There was a lot of competition for this New Jersey or New York carved cherry spoon rack, late 18th century, with a chip-carved pinwheel and sawtooth decoration. The 24" x 8¾" rack sold in the salesroom to dealer Sam Forsythe of Columbus, Ohio, for $16,800 (est. $4000/8000).


Three phone bidders competed for this small (26¼" x 26¼") Shenandoah County, Virginia, hard pine sugar chest in bright blue paint, 19th century. It retains its original vibrant blue surface. The underside of the lid is inscribed “James C. Foltz Lantz Mill Shenandoah C V.” The fall front is inscribed “Charles Fodley.” James Foltz operated a distillery in the small hamlet of Lantz Roller Mill. The chest sold on the phone for $15,600 (est. $6000/10,000).


This Snap Wyatt seven-part oil on canvas circus banner for “Clarke Bro’s. Circus” that illustrated world’s tallest giant, a tattooed lady, a snake charmer, a pin head, a fire eater, and Irene the fat lady, 21" x 87", sold on the phone for $8400 (est. $2000/3000).


Two phone bidders competed for this 5¾" high cup by Joseph Lehn (1798-1892) of Lancaster, Pennsylvania. The turned and painted lidded saffron cup, inscribed on the underside “Presented to Lizzie B. Huber by Camelia Bollinger May 16, 1886,” sold on the phone for $1680 (est. $400/600).

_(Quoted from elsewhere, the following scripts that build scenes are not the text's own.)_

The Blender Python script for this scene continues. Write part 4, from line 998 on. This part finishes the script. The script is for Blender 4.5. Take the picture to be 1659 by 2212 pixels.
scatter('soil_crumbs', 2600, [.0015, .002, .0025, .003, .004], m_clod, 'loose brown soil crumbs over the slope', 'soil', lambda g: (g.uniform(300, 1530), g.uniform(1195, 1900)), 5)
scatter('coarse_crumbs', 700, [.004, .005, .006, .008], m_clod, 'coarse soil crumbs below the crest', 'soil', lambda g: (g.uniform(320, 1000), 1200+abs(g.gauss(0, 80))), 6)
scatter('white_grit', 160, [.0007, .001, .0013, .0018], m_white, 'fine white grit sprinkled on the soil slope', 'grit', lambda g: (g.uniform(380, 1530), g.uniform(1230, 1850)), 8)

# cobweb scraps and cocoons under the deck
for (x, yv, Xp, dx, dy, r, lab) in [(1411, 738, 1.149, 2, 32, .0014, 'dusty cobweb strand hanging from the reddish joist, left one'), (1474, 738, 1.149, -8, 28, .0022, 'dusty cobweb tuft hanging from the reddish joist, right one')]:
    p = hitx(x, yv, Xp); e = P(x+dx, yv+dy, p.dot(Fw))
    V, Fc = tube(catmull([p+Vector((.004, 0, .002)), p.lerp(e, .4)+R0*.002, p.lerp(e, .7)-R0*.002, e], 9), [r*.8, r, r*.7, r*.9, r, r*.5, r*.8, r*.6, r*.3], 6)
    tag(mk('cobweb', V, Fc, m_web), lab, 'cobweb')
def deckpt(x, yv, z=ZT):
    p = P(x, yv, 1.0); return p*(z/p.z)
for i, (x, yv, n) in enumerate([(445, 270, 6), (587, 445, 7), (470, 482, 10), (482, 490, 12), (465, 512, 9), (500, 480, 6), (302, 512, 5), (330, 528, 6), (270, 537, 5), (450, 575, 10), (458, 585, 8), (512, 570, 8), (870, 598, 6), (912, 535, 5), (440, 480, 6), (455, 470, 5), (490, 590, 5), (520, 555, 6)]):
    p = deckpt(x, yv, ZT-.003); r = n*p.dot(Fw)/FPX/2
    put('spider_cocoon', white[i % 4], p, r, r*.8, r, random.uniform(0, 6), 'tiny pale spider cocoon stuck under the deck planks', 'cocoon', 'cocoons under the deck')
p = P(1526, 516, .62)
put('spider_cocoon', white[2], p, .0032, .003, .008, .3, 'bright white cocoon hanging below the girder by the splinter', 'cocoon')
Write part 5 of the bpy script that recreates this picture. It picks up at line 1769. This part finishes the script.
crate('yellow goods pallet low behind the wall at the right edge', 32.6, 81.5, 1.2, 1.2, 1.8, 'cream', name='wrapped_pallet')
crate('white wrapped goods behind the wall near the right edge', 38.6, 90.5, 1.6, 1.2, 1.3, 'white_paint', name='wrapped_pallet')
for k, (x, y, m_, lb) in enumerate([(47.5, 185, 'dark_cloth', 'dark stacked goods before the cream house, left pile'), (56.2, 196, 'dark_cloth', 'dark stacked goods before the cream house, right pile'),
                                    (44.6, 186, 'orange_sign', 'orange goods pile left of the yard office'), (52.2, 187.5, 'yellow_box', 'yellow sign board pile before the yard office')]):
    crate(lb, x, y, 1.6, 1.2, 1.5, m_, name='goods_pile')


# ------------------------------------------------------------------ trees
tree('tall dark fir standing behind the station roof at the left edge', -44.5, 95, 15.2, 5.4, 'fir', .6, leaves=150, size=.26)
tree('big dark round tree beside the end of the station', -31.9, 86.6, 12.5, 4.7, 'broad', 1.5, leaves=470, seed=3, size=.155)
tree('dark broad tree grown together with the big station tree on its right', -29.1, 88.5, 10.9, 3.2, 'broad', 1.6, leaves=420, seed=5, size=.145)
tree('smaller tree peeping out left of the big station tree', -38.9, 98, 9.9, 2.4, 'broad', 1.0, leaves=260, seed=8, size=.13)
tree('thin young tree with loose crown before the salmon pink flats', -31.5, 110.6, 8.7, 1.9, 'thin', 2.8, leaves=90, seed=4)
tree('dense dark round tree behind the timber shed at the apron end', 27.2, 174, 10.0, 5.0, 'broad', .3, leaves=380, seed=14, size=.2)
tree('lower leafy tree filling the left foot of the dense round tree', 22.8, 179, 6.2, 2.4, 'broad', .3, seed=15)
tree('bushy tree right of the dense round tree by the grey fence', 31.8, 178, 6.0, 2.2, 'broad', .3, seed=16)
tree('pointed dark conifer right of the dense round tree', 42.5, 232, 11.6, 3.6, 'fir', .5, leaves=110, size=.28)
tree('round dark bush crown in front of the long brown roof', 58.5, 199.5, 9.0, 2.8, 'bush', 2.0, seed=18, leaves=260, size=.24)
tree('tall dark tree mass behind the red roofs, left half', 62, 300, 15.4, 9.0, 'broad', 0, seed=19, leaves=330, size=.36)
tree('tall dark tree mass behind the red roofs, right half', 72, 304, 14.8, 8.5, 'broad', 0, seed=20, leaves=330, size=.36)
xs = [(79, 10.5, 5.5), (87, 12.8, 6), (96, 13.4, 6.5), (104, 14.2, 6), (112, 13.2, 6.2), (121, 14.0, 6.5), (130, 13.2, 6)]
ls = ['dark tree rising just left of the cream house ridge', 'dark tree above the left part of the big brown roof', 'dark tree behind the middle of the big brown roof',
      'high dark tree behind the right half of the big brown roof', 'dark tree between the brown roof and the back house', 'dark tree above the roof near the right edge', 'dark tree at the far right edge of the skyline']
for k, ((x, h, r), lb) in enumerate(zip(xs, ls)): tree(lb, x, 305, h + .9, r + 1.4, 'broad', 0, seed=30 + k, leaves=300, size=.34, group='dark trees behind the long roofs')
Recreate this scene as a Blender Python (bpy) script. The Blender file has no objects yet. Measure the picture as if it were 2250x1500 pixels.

There was a lot of competition for this late 18th-century tiger maple candlestand, 27½" x 15½", and it sold on the phone for $4080 (est. $800/1200).


A 13'' x 7¾" printed broadside, attributed to printer Nikolaus Hasselbach of Baltimore, 1765, titled “Zwey Wahrhafte Von Gantz Besondern Himmels-Zeichen” has an emblematic woodblock illustration of signs of Heaven and God’s warning, with a hymnal verse below. One of three known examples, each of a slightly different variation, it sold for $5520 (est. $1500/2500).